## start

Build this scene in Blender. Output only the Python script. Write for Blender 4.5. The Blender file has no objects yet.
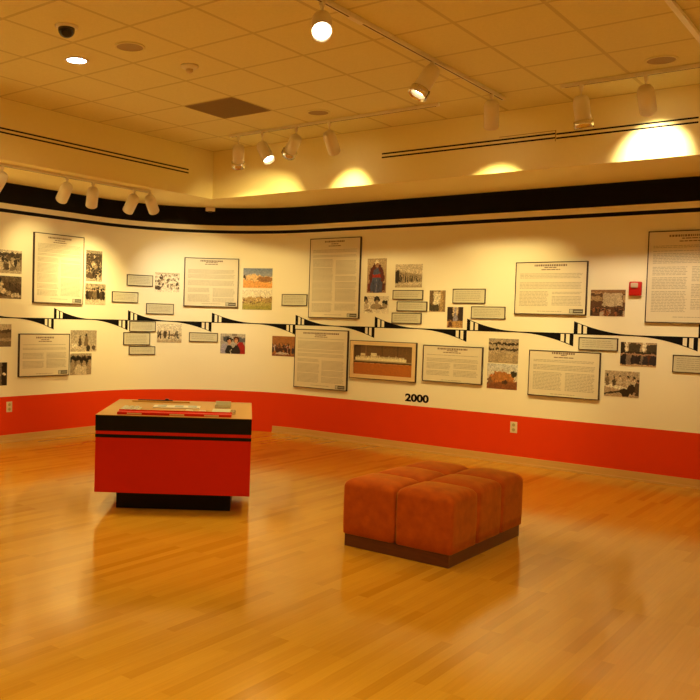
import bpy, bmesh, math, random
import numpy as np
from mathutils import Vector, Matrix

random.seed(7)
SC = bpy.context.scene
COL = SC.collection
PI = math.pi

# ------------------------------------------------------------------ camera, world, exposure
cam_d = bpy.data.cameras.new('camera')
cam = bpy.data.objects.new('camera', cam_d)
COL.objects.link(cam)
cam_d.sensor_width = 36.0
cam_d.lens = 844.16 / 700 * 36.0
cam_d.shift_x = (350 - 233.3) / 700
cam_d.clip_start = 0.05
yaw, pitch, roll = -0.6963, -0.0383, 0.0273
fw = Vector((math.sin(yaw)*math.cos(pitch), math.cos(yaw)*math.cos(pitch), math.sin(pitch)))
r0 = Vector((math.cos(yaw), -math.sin(yaw), 0)); u0 = r0.cross(fw)
rt = r0*math.cos(roll) + u0*math.sin(roll)
up = -r0*math.sin(roll) + u0*math.cos(roll)
m = Matrix((rt, up, -fw)).transposed().to_4x4()
m.translation = Vector((0, 0, 1.475))
cam.matrix_world = m
SC.camera = cam

SC.view_settings.view_transform = 'Standard'
SC.view_settings.look = 'None'
SC.view_settings.gamma = 1.0
SC.view_settings.use_curve_mapping = False
SC.view_settings.exposure = 0.14

world = bpy.data.worlds.new('world'); SC.world = world
world.use_nodes = True
world.node_tree.nodes['Background'].inputs[0].default_value = (0, 0, 0, 1)
world.node_tree.nodes['Background'].inputs[1].default_value = 0.0

WARM = (1.0, 0.78, 0.31)       # halogen track heads
DAY = (1.0, 0.83, 0.42)        # recessed downlights
K = 1.6                        # overall lamp power

# ------------------------------------------------------------------ room numbers
CEIL = 3.475; SOF = 2.905
XL, YR, RAD = -8.02, 8.80, 1.90
FX, FY = -6.85, 7.72
XR, YB = 4.20, -3.20
ARC = RAD*PI/2
TS = 0.6096; TX, TY = -4.405, 3.4425

def wp(s, n, z):
    """point on the display wall: s along it, n out of it into the room, z up"""
    if s <= 0:
        return Vector((XL + n, YR - RAD + s, z))
    if s >= ARC:
        return Vector((XL + RAD + s - ARC, YR - n, z))
    a = s / RAD
    return Vector((XL + RAD - (RAD - n)*math.cos(a), YR - RAD + (RAD - n)*math.sin(a), z))

# ------------------------------------------------------------------ materials
def newmat(name):
    mt = bpy.data.materials.new(name); mt.use_nodes = True
    nt = mt.node_tree
    return mt, nt, nt.nodes['Principled BSDF']

def N(nt, t, **kw):
    n = nt.nodes.new(t)
    for k, v in kw.items(): setattr(n, k, v)
    return n

def math_node(nt, op, a, b=None, c=None):
    n = N(nt, 'ShaderNodeMath', operation=op)
    for i, v in enumerate((a, b, c)):
        if v is None: continue
        if isinstance(v, (int, float)): n.inputs[i].default_value = v
        else: nt.links.new(v, n.inputs[i])
    return n.outputs[0]

def mixc(nt, f, a, b):
    n = N(nt, 'ShaderNodeMix', data_type='RGBA')
    for i, v in ((0, f), (6, a), (7, b)):
        if isinstance(v, (int, float)): n.inputs[i].default_value = v
        elif isinstance(v, tuple): n.inputs[i].default_value = (*v, 1) if len(v) == 3 else v
        else: nt.links.new(v, n.inputs[i])
    return n.outputs[2]

def mat(name, col, rough=0.5, metal=0.0, var=0.06, scale=30, bump=0.0, emit=None, es=0.0, spec=0.5, sheen=0.0):
    mt, nt, b = newmat(name)
    tc = N(nt, 'ShaderNodeTexCoord')
    nz = N(nt, 'ShaderNodeTexNoise'); nz.inputs['Scale'].default_value = scale; nz.inputs['Detail'].default_value = 4
    nt.links.new(tc.outputs['Object'], nz.inputs['Vector'])
    lo = tuple(c*(1 - var) for c in col); hi = tuple(min(1, c*(1 + var)) for c in col)
    nt.links.new(mixc(nt, nz.outputs[0], lo, hi), b.inputs['Base Color'])
    b.inputs['Roughness'].default_value = rough
    b.inputs['Metallic'].default_value = metal
    b.inputs['Specular IOR Level'].default_value = spec
    if sheen:
        b.inputs['Sheen Weight'].default_value = sheen
        b.inputs['Sheen Roughness'].default_value = 0.4
    if bump:
        bp = N(nt, 'ShaderNodeBump'); bp.inputs['Strength'].default_value = bump; bp.inputs['Distance'].default_value = 0.002
        nt.links.new(nz.outputs[0], bp.inputs['Height']); nt.links.new(bp.outputs[0], b.inputs['Normal'])
    if emit:
        b.inputs['Emission Color'].default_value = (*emit, 1); b.inputs['Emission Strength'].default_value = es
    return mt

CREAM = (0.86, 0.795, 0.60)
RED = (0.70, 0.046, 0.003)
BLACK = (0.004, 0.003, 0.0025)

def wall_mat():
    mt, nt, b = newmat('display_wall_paint')
    g = N(nt, 'ShaderNodeNewGeometry'); sp = N(nt, 'ShaderNodeSeparateXYZ')
    nt.links.new(g.outputs['Position'], sp.inputs[0]); z = sp.outputs[2]
    nz = N(nt, 'ShaderNodeTexNoise'); nz.inputs['Scale'].default_value = 180
    nt.links.new(g.outputs['Position'], nz.inputs['Vector'])
    isred = math_node(nt, 'LESS_THAN', z, 0.516)
    band = math_node(nt, 'GREATER_THAN', z, 2.676)
    s1 = math_node(nt, 'GREATER_THAN', z, 2.574); s2 = math_node(nt, 'LESS_THAN', z, 2.614)
    blk = math_node(nt, 'MAXIMUM', band, math_node(nt, 'MULTIPLY', s1, s2))
    c = mixc(nt, isred, CREAM, RED); c = mixc(nt, blk, c, BLACK)
    nt.links.new(c, b.inputs['Base Color'])
    b.inputs['Roughness'].default_value = 0.6
    b.inputs['Specular IOR Level'].default_value = 0.12
    bp = N(nt, 'ShaderNodeBump'); bp.inputs['Strength'].default_value = 0.08; bp.inputs['Distance'].default_value = 0.001
    nt.links.new(nz.outputs[0], bp.inputs['Height']); nt.links.new(bp.outputs[0], b.inputs['Normal'])
    return mt

def ceil_mat():
    mt, nt, b = newmat('ceiling_tile')
    g = N(nt, 'ShaderNodeNewGeometry'); sp = N(nt, 'ShaderNodeSeparateXYZ')
    nt.links.new(g.outputs['Position'], sp.inputs[0])
    def line(o, off, w):
        a = math_node(nt, 'DIVIDE', math_node(nt, 'SUBTRACT', o, off), TS)
        f = math_node(nt, 'FRACT', math_node(nt, 'ADD', a, 100.5))
        return math_node(nt, 'LESS_THAN', math_node(nt, 'ABSOLUTE', math_node(nt, 'SUBTRACT', f, 0.5)), w/TS/2)
    lx = line(sp.outputs[0], TX, 0.028); ly = line(sp.outputs[1], TY, 0.028)
    ln = math_node(nt, 'MAXIMUM', lx, ly)
    nz = N(nt, 'ShaderNodeTexNoise'); nz.inputs['Scale'].default_value = 60; nz.inputs['Detail'].default_value = 6
    nt.links.new(g.outputs['Position'], nz.inputs['Vector'])
    c = mixc(nt, nz.outputs[0], (0.72, 0.65, 0.34), (0.84, 0.76, 0.42))
    c = mixc(nt, ln, c, (0.62, 0.54, 0.27))
    nt.links.new(c, b.inputs['Base Color']); b.inputs['Roughness'].default_value = 0.85
    b.inputs['Specular IOR Level'].default_value = 0.1
    return mt

def floor_mat():
    mt, nt, b = newmat('maple_floor')
    g = N(nt, 'ShaderNodeNewGeometry'); sp = N(nt, 'ShaderNodeSeparateXYZ')
    nt.links.new(g.outputs['Position'], sp.inputs[0])
    cb = N(nt, 'ShaderNodeCombineXYZ')
    nt.links.new(sp.outputs[1], cb.inputs[0]); nt.links.new(sp.outputs[0], cb.inputs[1])
    br = N(nt, 'ShaderNodeTexBrick')
    br.offset = 0.37; br.offset_frequency = 3; br.squash = 1
    nt.links.new(cb.outputs[0], br.inputs['Vector'])
    br.inputs['Scale'].default_value = 1.0
    br.inputs['Brick Width'].default_value = 0.78; br.inputs['Row Height'].default_value = 0.057
    br.inputs['Mortar Size'].default_value = 0.0006; br.inputs['Bias'].default_value = 0.0
    br.inputs['Color1'].default_value = (0, 0, 0, 1); br.inputs['Color2'].default_value = (1, 1, 1, 1)
    br.inputs['Mortar'].default_value = (0.15, 0.15, 0.15, 1)
    mp = N(nt, 'ShaderNodeMapping'); mp.inputs['Scale'].default_value = (1.2, 26, 1)
    nt.links.new(cb.outputs[0], mp.inputs[0])
    nz = N(nt, 'ShaderNodeTexNoise'); nz.inputs['Scale'].default_value = 3; nz.inputs['Detail'].default_value = 6
    nt.links.new(mp.outputs[0], nz.inputs['Vector'])
    n2 = N(nt, 'ShaderNodeTexNoise'); n2.inputs['Scale'].default_value = 0.7
    nt.links.new(cb.outputs[0], n2.inputs['Vector'])
    rp = N(nt, 'ShaderNodeValToRGB'); nt.links.new(br.outputs[0], rp.inputs[0])
    e = rp.color_ramp.elements
    e[0].position = 0.0; e[0].color = (0.500, 0.224, 0.011, 1)
    e[1].position = 1.0; e[1].color = (0.625, 0.312, 0.022, 1)
    e2 = e.new(0.25); e2.color = (0.572, 0.270, 0.017, 1)
    e3 = e.new(0.7); e3.color = (0.60, 0.295, 0.021, 1)
    gr = mixc(nt, nz.outputs[0], (0.86, 0.84, 0.80), (1.10, 1.10, 1.12))
    mu = N(nt, 'ShaderNodeMix', data_type='RGBA', blend_type='MULTIPLY'); mu.inputs[0].default_value = 1
    nt.links.new(rp.outputs[0], mu.inputs[6]); nt.links.new(gr, mu.inputs[7])
    nt.links.new(mu.outputs[2], b.inputs['Base Color'])
    ro = N(nt, 'ShaderNodeMapRange'); ro.inputs[3].default_value = 0.09; ro.inputs[4].default_value = 0.16
    nt.links.new(n2.outputs[0], ro.inputs[0]); nt.links.new(ro.outputs[0], b.inputs['Roughness'])
    b.inputs['Specular IOR Level'].default_value = 0.5
    bp = N(nt, 'ShaderNodeBump'); bp.inputs['Strength'].default_value = 0.02; bp.inputs['Distance'].default_value = 0.002
    nt.links.new(br.outputs[0], bp.inputs['Height']); nt.links.new(bp.outputs[0], b.inputs['Normal'])
    return mt

def wood_mat(name, c1, c2, rough=0.4, axis=(1, 14, 14)):
    mt, nt, b = newmat(name)
    tc = N(nt, 'ShaderNodeTexCoord'); mp = N(nt, 'ShaderNodeMapping'); mp.inputs['Scale'].default_value = axis
    nt.links.new(tc.outputs['Object'], mp.inputs[0])
    nz = N(nt, 'ShaderNodeTexNoise'); nz.inputs['Scale'].default_value = 4; nz.inputs['Detail'].default_value = 6
    nt.links.new(mp.outputs[0], nz.inputs['Vector'])
    nt.links.new(mixc(nt, nz.outputs[0], c1, c2), b.inputs['Base Color']); b.inputs['Roughness'].default_value = rough
    return mt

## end

Exercise brief —
Everything from the first line of the listing above through the line that contains "SC.camera = cam" is to be restated word for word, minus the pictures.

Task response —
Build this scene in Blender. Output only the Python script. Write for Blender 4.5. The Blender file has no objects yet.
import bpy, bmesh, math, random
import numpy as np
from mathutils import Vector, Matrix

random.seed(7)
SC = bpy.context.scene
COL = SC.collection
PI = math.pi

# ------------------------------------------------------------------ camera, world, exposure
cam_d = bpy.data.cameras.new('camera')
cam = bpy.data.objects.new('camera', cam_d)
COL.objects.link(cam)
cam_d.sensor_width = 36.0
cam_d.lens = 844.16 / 700 * 36.0
cam_d.shift_x = (350 - 233.3) / 700
cam_d.clip_start = 0.05
yaw, pitch, roll = -0.6963, -0.0383, 0.0273
fw = Vector((math.sin(yaw)*math.cos(pitch), math.cos(yaw)*math.cos(pitch), math.sin(pitch)))
r0 = Vector((math.cos(yaw), -math.sin(yaw), 0)); u0 = r0.cross(fw)
rt = r0*math.cos(roll) + u0*math.sin(roll)
up = -r0*math.sin(roll) + u0*math.cos(roll)
m = Matrix((rt, up, -fw)).transposed().to_4x4()
m.translation = Vector((0, 0, 1.475))
cam.matrix_world = m
SC.camera = cam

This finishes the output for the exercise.